Friday, April 22, 2011

Now Scott Walker wants to eliminate county governments - Talk about a government takeover! (by the state)

By Zaid Jilani

This week, a Michigan citizens group filed a petition to recall Gov. Rick Snyder (R), who has been radically restructuring his state after being empowered by a new law that allowed him to unilaterally abrogate contracts made by local governments. Snyder has been using this form of “financial martial law” to do things like dispatch an “emergency financial manager” to Detroit who promptly laid off every single one of the city’s teachers.
Now, Forbes’s Rick Ungar has been reporting that he has a well-placed source in Wisconsin who believes that Gov. Scott Walker (R) is planning a similar form of financial martial law. Walker denied the rumor, telling a local radio show that “nobody on his staff or administration is working on such a plan.”
Yet in a new video of Walker addressing the Greater Milwaukee Committee (GMC) in 2009, it appears that Walker, who was then a county executive, may have been insinuating that he supports such a plan under which the state would radically restructure local government finances.
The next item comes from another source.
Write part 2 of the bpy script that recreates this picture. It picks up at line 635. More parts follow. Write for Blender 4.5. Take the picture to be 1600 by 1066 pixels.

He told the GMC that if county boards do not “act on major reforms,” then it’s worth looking into “the possibility of eliminating county government”:
WALKER: For us, we’ve been looking for almost two years at an alternative for county government. Here’s the tease. We’ve looked extensively. I know many others have looked at this. We believe if they don’t — they being the county board, the state legislature, the governor — give us the tools to act on those major reforms, it’s probably time for us to seriously consider looking at the possibility of eliminating county government, and replacing it with something better. That’s a combination of moving assets to the state, moving to municipal governments, doing it other way, that’s totally different.
 Watch it:



Walker’s Communications Director, Chris Schrimpf, e-mailed Ungar and said that Walker was talking about “finding efficiencies in a local government that is one hundred percent incorporated.” Yet it is unclear how this would necessarily underlie the premise that there has to be “an alternative for county government,” as Walker says in his speech. Either way, if Walker does not support declaring Synder-style financial martial law in Wisconsin, then he should not only say his staff is not working on such a plan but that he disavows such an idea.